No gas in the tank

Four women and a set of jumper cables. Friends helping friends.
Approaching the bridge, 12X16, Carol L. Douglas (unfinished, because I have to knock down the gold in them there trees)

At Parrsboro in June, I met my friend Crista Pisano on the beach. She was tired, in a strange environment, and having a frankly bad day. “I got nothin’,” she lamented to me. It happens to everyone, and all you can do is commiserate. (She went on to do great work, by the way. That feeling is usually fleeting.)

That shouldn’t have happened to me here in Saranac Lake. I’d had a good night’s sleep. I know this area well. And yet I wrong-footed everything yesterday. I drove fruitlessly up and down the highway east of Lake Placid, feeling as if someone had moved everything I loved.
The essence of the Adirondacks is:
  • Water
  • Mountain
  • Atmospherics
  • Boulders
  • Spruces and pines
  • Man’s footprint

My goal this week is to pile as many of them as possible into a single painting, but it certainly didn’t start off well.

I finally settled on a view from Adirondack LojRoad. The parking lot is a great jump-off point if you want to pack up Mount Marcy, but I’d need a mule for all my gear.
I painted looking down at a small bridge that crosses a tributary of the Ausable River. It was lovely but I was twitchy. Crista Pisano stopped by and I showed her the abandoned diagonal in my value sketch. “Put it back in,” she suggested, very reasonably. She pottered off to paint Avalanche Pass and I headed back to town for the Artist Reception at the Hotel Saranac. It’s quietly swank after its recent renovation.
Detouring through Lake Placid, I realized I couldn’t find any of my lovely painting spots because I was on the wrong road. The west branch of the Ausable River is lovely in its own way, but it never hits the high notes of the main stream.
I wasn’t willing to guess which one was hot.
I was chatting with old friends over prosecco and hors d’oeuvres when Crista called. “My battery’s dead,” she said. My Prius couldn’t jump a kid’s electric ride, so Chrissy Pahucki, her daughter Samantha and I headed out on a rescue mission. Chrissy’s nifty hybrid Highlander has all kinds of on-board displays, including a tire-pressure gauge, which told us that tire number two—whichever that was—was getting very low.
Still, first things first.

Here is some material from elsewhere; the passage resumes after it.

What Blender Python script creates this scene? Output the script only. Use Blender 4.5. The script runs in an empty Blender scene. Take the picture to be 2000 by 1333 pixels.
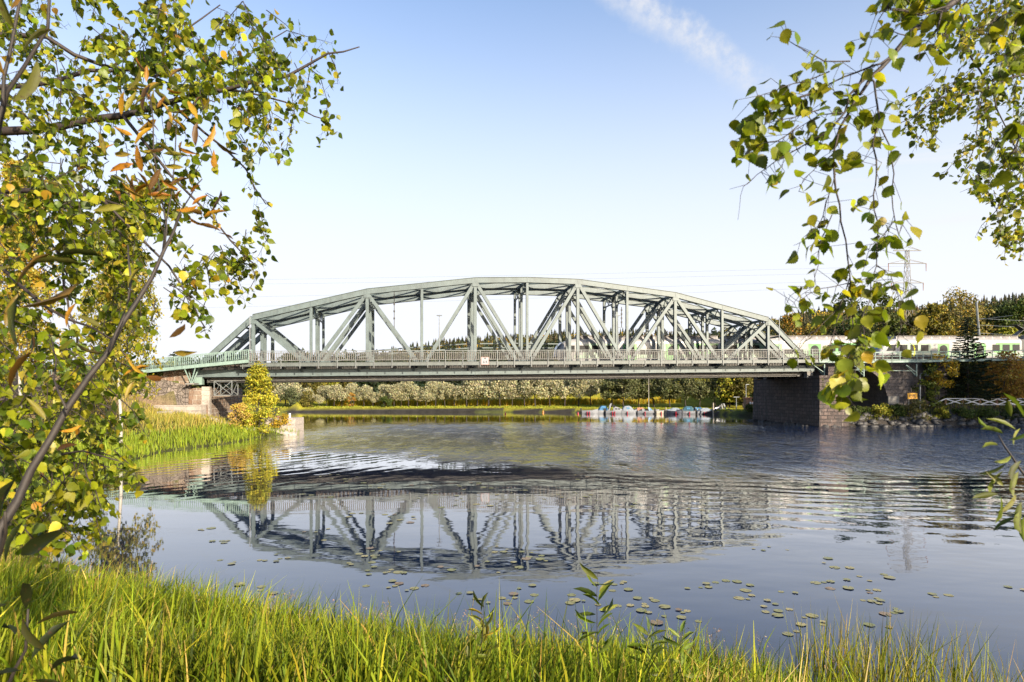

Crista was in the dark in bear country without prosecco.
I know how to attach jumper cables, but was surprised to learn that Samantha, age 17, did as well. “My dad showed me,” she said. That’s a world-class dad.
Samantha and her intrepid mother.
Unfortunately, Christa’s battery didn’t have the poles clearly marked. Reversing the polarity is dangerous for both the cars and the people making the mistake, so, while I had an idea, I don’t like guessing. I called my husband and asked him to search for a diagram on the internet. Meanwhile, Chrissy paged logically through the owner’s manual.
“How to charge a dead battery, page 173,” she read. There was the picture we needed. We were so charged up—ahem—by our success that we stopped in Lake Placid and figured out the slow leak in Chrissy’s tire.
There is nothing so fine as an outdoor shower.
I drove back to my cabin and had a late-night outdoor shower. An unknown creature was baying and the rain hitting the roof lulled me to sleep. Who cares if I’ve forgotten how to paint? This is heaven.